Said Nursi, who was educated in Nakshibendi circles but afterwards transcended their worldview and praxis, denounced participating in politics as early as the 1920s after an overactive political life in the last period of the Ottoman state. Nursi declared that “he takes refuge in God from both Satan and politics” and with this he jettisoned the state-centric and top-down approach. It was his denouncement of state-centrism and politics that attracted the attention of young Fethullah Gülen. But what Gülen discovered was that, with socioeconomic and political developments taking place in the second part of the 20th century, the power of civil society has become very prominent. In other words, Gülen’s operational code was “social activism through civil society.” The state was of secondary importance not because Gülen was a secret Islamist but for another reason: As it has shown many times, the Turkish state can be brutal toward civil society. This threat perception ensured it stayed important in Gülen’s mind.

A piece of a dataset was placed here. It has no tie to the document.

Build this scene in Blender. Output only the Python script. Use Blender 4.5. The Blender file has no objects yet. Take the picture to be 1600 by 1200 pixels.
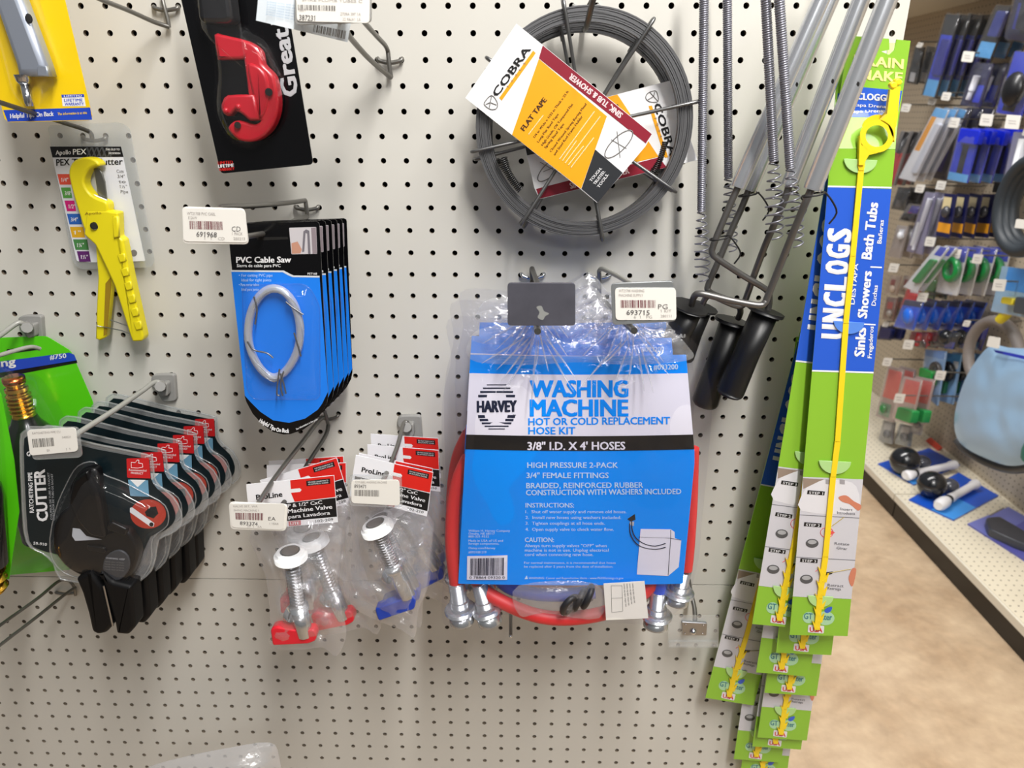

Gülen also realized that denouncing state-centrism and daily politics and praising civil society activism brought about two major developments. First, ordinary people from all walks of life and especially from different parts of the political spectrum were inspired by his message, and politics was not a stumbling block between his message and society. Second, even though he has always had some staunch ultra-secularist adversaries both in society but more importantly within the state, many politicians and bureaucrats found his message benign and, even more, beneficial. However, the overwhelming majority of these politicians and bureaucrats have not become “followers” of Gülen but only sympathize with his ideas.

Of course, in addition to these, it is presumable that with the increasing influence of the movement in Turkey, many young people who take Gülen’s message more seriously have decided to be bureaucrats. It is only normal that with the increasing influence of the movement, in all professions, one could see sympathizers of the movement. But this in no way proves that Gülen has changed his operational code. Any change in this code means an abrupt end of the movement’s activities in more than 150 countries. And everyone, not only Gülen, can see this danger.

It is obvious that the people who call for transparency refer to the bureaucrats who sympathize with his ideas. But what is expected of these bureaucrats? According to our Constitution, no one can be forced to speak up about their beliefs, thoughts, ideology and so on. Secondly, where will we draw the line? Who is a participant of the movement? The late Turkish-Jewish businessman Üzeyir Garih was, as is known, a participant and he contributed sentimentally and financially to the movement. There are many who say that they respect the movement’s ideals but in their daily life are not observant Muslims. I have seen in the West many Christian participants. Moreover, can anyone guarantee that nothing will happen to these bureaucrats if they come up and say, “OK, I like the movement”? Are we sure that they will not be targeted and discriminated against or the decisions they make will not be labeled as biased, etc?

Above all, if any bureaucrat trespasses legal limits, he or she should immediately be prosecuted, and this is what people in the movement have been underlining. Is it not unjust and utterly biased to interpret the state’s numerous intelligence and security organizations’ “inability” to catch anyone red-handed as meaning that the movement took over the state? Is this not a latent McCarthyism?